Since then, Rahmon has traded on the fear and exhaustion war causes, and when it seems like the country may be about to move on — more than half of Tajikistan’s population is too young to have direct memories of the civil war — more threats to the state are created and genuine threats are exaggerated to the point of incredulity. In a corrupt and repressive state like Tajikistan, the government can coast on its own narrative for many years, but the inevitable fall out from this this degree of misrule should be of concern not just to Tajikistan’s near neighbours, Russia and China, but to Western powers also.
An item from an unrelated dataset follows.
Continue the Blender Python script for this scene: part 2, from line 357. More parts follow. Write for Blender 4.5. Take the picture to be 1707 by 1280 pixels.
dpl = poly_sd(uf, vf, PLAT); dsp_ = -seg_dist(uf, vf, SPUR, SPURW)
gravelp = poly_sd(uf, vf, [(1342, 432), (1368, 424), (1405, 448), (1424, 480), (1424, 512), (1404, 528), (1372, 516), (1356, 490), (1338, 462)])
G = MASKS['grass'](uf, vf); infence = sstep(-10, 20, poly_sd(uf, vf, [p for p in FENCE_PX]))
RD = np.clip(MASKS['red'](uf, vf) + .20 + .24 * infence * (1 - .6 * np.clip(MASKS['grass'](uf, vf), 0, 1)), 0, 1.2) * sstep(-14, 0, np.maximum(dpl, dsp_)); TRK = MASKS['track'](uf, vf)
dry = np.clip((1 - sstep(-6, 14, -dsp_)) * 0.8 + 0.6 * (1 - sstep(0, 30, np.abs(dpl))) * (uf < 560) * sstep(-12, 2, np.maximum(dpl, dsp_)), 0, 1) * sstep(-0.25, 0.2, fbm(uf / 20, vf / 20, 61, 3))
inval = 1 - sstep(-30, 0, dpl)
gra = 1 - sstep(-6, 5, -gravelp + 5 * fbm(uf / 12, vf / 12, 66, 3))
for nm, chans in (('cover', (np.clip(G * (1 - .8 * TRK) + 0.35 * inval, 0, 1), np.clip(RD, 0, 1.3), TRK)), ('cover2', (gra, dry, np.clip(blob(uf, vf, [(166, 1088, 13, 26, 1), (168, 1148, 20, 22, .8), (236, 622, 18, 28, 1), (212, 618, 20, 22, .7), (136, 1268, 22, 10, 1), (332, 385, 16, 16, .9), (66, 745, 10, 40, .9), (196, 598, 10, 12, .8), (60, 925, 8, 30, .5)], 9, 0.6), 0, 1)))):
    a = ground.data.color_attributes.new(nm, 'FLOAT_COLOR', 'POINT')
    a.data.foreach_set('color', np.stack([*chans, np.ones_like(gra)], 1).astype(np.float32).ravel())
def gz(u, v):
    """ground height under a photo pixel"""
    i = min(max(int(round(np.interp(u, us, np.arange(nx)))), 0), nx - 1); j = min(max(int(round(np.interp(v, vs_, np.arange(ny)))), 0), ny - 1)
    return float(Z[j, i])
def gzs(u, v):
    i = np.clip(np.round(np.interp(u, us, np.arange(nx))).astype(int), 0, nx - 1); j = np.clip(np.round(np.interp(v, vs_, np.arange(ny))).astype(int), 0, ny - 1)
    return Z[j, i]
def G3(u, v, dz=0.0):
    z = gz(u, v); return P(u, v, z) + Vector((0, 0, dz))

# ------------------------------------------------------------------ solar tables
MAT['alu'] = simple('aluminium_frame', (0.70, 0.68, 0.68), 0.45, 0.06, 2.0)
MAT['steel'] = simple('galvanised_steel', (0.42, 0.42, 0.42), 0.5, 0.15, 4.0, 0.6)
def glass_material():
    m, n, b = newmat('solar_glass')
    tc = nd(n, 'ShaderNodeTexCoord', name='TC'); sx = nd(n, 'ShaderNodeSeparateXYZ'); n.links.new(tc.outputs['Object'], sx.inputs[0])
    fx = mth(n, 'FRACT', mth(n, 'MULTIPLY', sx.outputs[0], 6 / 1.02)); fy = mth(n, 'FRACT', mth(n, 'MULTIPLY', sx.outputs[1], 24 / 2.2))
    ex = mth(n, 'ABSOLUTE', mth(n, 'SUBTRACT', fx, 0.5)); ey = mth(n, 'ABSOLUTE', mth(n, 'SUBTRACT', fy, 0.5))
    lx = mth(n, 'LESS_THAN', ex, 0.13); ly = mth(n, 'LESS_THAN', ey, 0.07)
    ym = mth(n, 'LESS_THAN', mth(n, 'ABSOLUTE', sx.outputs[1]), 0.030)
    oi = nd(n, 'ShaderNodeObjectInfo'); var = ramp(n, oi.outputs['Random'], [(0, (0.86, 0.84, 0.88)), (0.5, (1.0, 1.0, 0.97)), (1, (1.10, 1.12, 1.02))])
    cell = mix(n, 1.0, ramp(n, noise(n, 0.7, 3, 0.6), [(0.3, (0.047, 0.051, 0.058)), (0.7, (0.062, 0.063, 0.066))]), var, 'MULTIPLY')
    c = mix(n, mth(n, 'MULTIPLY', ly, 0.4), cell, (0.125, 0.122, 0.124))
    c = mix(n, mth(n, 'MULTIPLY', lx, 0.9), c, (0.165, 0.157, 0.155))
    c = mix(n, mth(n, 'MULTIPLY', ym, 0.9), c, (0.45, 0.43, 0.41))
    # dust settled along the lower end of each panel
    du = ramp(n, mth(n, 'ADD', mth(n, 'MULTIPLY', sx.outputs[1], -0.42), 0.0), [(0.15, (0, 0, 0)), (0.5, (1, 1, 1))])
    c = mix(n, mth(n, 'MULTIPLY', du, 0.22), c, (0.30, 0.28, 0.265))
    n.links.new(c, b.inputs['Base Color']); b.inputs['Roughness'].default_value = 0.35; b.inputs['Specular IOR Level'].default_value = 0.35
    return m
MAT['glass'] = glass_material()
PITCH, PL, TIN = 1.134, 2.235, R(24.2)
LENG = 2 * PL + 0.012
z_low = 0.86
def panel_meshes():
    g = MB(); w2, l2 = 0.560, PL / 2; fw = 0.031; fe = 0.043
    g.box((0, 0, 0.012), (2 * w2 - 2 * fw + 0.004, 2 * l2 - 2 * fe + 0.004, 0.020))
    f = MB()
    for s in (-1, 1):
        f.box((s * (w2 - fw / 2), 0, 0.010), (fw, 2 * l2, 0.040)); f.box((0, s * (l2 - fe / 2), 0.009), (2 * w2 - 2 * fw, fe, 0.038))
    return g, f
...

Rahmon has obliterated the political opposition in Tajikistan branding them terrorists and traitors. Politicians and activists who were not able to secure exile are languishing in Tajikistan’s prisons on dubious charges, confessions obtained through torture while their extended families are continually harassed by the security services. As result, even if the population were looking for an alternative to the Rahmon clan in the upcoming elections, there are no options left other than the President has his equally venal family.

Nobody should be under any illusions about the nature of power in Tajikistan. It is a house of cards shoddily glued together by nepotism, graft, the ongoing theft of the nation’s resources and grave human rights abuses. Thousands of ordinary citizens fear the security services and the notion that the law might be applied equally to all is alien. To date, Tajikistan’s international partners have been less than robust in their criticisms. This is in part because of Tajikistan’s geographic position. It has a long, porous border with northern Afghanistan, and in the east it nestles against China’s troubled Xinjiang region. Russia has a military presence in the country and appears unworried by Rahmon’s excesses so long as he is capable of maintaining the status quo. China has quietly slipped into the area with a military base at what was once a Soviet outpost in use during the Russian-Afghan war. Meanwhile, the US has funnelled money to the government’s coffers to train Rahmon’s personal guards, enhance border security and stem the flow of narcotics from Afghanistan, with no real measure of success. Still, the funding continues.

But yet Tajikistan is an economic mess and would be hard pressed to defend itself from an external threat. It is deeply in debt to China. Most working aged men, and some women in this intensely patriarchal society, move to Russia for jobs. The brain drain suits Rahmon as it rids the country of those most likely to scrutinise or protest. However resentment bubbles away, not only among those economically marginalised but increasingly among those Rahmon might have once considered his natural allies. The president has been so focused on concentrating power in the hands of his family that he has excluded other influential networks from government. Banks, entire government departments, state owned and private entities of any worth, are controlled by his dependents. A violent internal backlash, should it occur, could destabilise Central Asia beyond Tajikistan’s borders. But by billing Islamic State and its alleged cohorts as the main danger to Tajik stability, Rahmon has externalised the threat and seeks to divert attention elsewhere.

Up to 2,000 Tajik citizens are believed to have joined Islamic State, including the high profile defection of a senior security chief to the group in 2015. In July 2018, Islamic State claimed responsibility for a brutal roadside attack that killed four Western tourists. But Tajikistan’s neighbours and partners should be clear eyed. The main risk to peace, progress and stability is Rahmon’s iron fist. As it stands, the 2020 elections are not an opportunity for positive change but just an upcoming episode in the Rahmon family saga featuring real and imagined villains.